Desde hace algunos años, los climatólogos saben que sus modelos —los globales de ordenador, con los que simulan el comportamiento de la atmósfera y los océanos— admiten cuando menos un equilibrio absolutamente distinto. Ese clima alternativo jamás existió en el pasado geológico, pero pudiera ser una solución asimismo válida en el conjunto de ecuaciones que gobiernan el globo terráqueo. Algunos climatólogos le atribuyen el nombre de clima de la Tierra Blanca, en que los continentes se hallan cubiertos de nieve, y los océanos, helados. Un mundo como ése reflejaría el setenta por ciento de la radiación solar, y por lo tanto, sería gélido. La capa inferior de la atmósfera, o troposfera, tendría mucho menos espesor. Las tempestades que azotarían la fría superficie carecerían de la intensidad de las que conocemos. En general, el clima sería más hostil a la vida que el de ahora. Los modelos de ordenador tienen tendencia tan acusada a buscar el equilibrio de la Tierra Blanca, que los especialistas se extrañan de que nunca haya existido. Tal vez sea cuestión de suerte.
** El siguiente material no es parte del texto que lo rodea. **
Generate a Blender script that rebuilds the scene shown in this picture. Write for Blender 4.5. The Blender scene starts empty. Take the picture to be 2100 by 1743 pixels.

Sólo la intervención vigorosa de una fuente externa lograría que el clima terrestre pasara al estado glacial. Lorenz describió otro comportamiento plausible llamado «cuasiintransitividad». Un sistema de esta especie exhibe, durante mucho tiempo, algo así como un comportamiento promedio, que fluctúa dentro de ciertos límites. Después, sin causa alguna, se metamorfosea en otro diferente, también fluctuante, mas con un promedio distinto. Los diseñadores de modelos de ordenador están enterados del descubrimiento de Lorenz; no obstante, tratan a toda costa de evitar la cuasiintransitividad. Es demasiado impredecible. Por querencia natural hacen modelos dotados de fuerte tendencia al equilibrio que medimos cada día en el planeta real. Luego, con el fin de explicar los grandes cambios climáticos, buscan motivos externos, como, por ejemplo, las alteraciones de la órbita de la Tierra alrededor del Sol. A pesar de ello, el climatólogo no necesita fervorosa imaginación para notar que la cuasiintransitividad explicaría satisfactoriamente por qué el clima terrestre ha experimentado, y dejado de experimentar, largas eras glaciales, durante intervalos misteriosos e irregulares. Si la empleara, no habría de descubrir una causa física para explicar su aparición. Las eras glaciales no serían más que un subproducto del caos.